Finding Your Social Media Balance – Part 1

This is the first part in a two-part series about communicating on the social web. In this post I’ll be talking about four variables that come into play when you look to control the depth of your interactions and relationships with people on the social web:

  • Motive: The underlying motive(s) for your interactions/relationships
  • Focus: The people that you choose to communicate with
  • Resources: The amount of time, money and people allocated to communicating through social media
  • Value: The level of relevance you’re offering

Finding a balance between these four variables will allow you to communicate the right things in the right way to the right people.

Motive

Motive refers to what you’d like to get out of the communication. There are two extremes: engagement and promotion.

Engagement is about building a good relationship, connecting with people on topics that are within or outside your organization’s domain of business. These relationships lead to trust and confidence in one another, and can be sustained over a long period of time.

Promotion on the other hand is more about putting a message across to people. It’s shorter and more one-directional than engagement and works in a similar way to advertising. Promotion can be one-off or continuous but because of the one-directional nature it’s not perceived as building a relationship and thus it’s harder to use promotion as a way to establish trust.

Neither is per definition wrong. Engagement is appropriate for building long-term trust relationships, but faces scale challenges as it’s more difficult to maintain a high level of engagement with many people. Promotion on the other hand is more suitable for creating awareness and has scale advantages. There’s no immediate trust involved with promotion but promotion can act as a filter to drive the right people to you or your organization. These people may be worth engaging with over time.

Focus

Focus relates to the people you’re communicating with where you focus on quantity or quality.

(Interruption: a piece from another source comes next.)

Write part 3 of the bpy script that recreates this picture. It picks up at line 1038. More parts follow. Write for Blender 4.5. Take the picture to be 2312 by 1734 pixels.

Quantity speaks largely for itself. It’s scale-related and when you focus on quantity, you’re looking to communicate to as many people as you can or think are appropriate to receive your message.

Conversely, quality has more to do with the people themselves. The exact definition of “quality” will depend on your conversation topic, but in general, you’re looking for people:

  • who can identify with you, your organization, your brand or your product/service
  • who are (key) influencers who can help spread your message or help defend you or your brand

As with engagement and promotion, there’s no formula for determining what’s right and what’s wrong. There should, however, be a correlation between quantity and promotion and between quality and engagement.

Resources

Communication requires resources, whether it’s energy, time, money or other things. You or your team/organization need to be personally involved with communicating, you invest time in interacting or building relationships with people and sometimes it costs money to use a certain tool to interact.

The amount of resources required as input will vary from one industry to another, but it’s obvious that the amount or level of interaction will depend on the amount of resources spent.

Value

Value relates to the importance or relevance of messages to the people you’re communicating with. If you’re, for example, sending a message of general nature, it doesn’t have high value for every recipient, but if you’re answering someone’s question, then that answer is of high value to that particular person and other people who were wondering the same.

Value doesn’t always have to be high, but because people are confronted with a constant stream of information and messages, low-value communication can quickly degrade into mindless chatter or worse, into noise.

How These Variables Interoperate

The four variables aren’t very interesting on their own, but it is interesting to take a look at how they interoperate. When drawing up the graph below, my initial assessments/assumptions were:

  • Motive and Resources depend on you because you decide what the motive for communication is and what amount of resources should be spent
  • Focus and Value depend on the people you communicate with. Attributes related to them or to your relationship with them will depend on where people fall in the quantity-quality spectrum and how the value of your message is going to be perceived

Using these two statements, I was able to plot Motive vs. Resources against Focus vs. Value. The result is a four-axis graph that looks like this:

kenneth_lim_social_media_balance_web

The blue line represents the “balance line”. The balance line is the line you should follow for optimum interoperability between the four variables Motive, Focus, Resources and Value. The balance line isn’t fixed nor is there a formula for the trajectory of the arc. It will depend on your audience and you (or your organization/industry)… or in my case the trajectory PowerPoint gave me :o) but generally speaking, the trajectory will be in the form of an arc and will seldom be a linear one. Finding and organizing communication around the balance line helps you determine the degree of input and the level of value required depending on the type of interaction you’re aiming for.

I hope that a basic understanding of these four variables will help you control the way you communicate on the social web. In part 2 I’ll be discussing the structure by looking at how communication can be divided into four categories based on these variables. In the meanwhile, think about how you are controlling the four variables right now and whether you are in balance.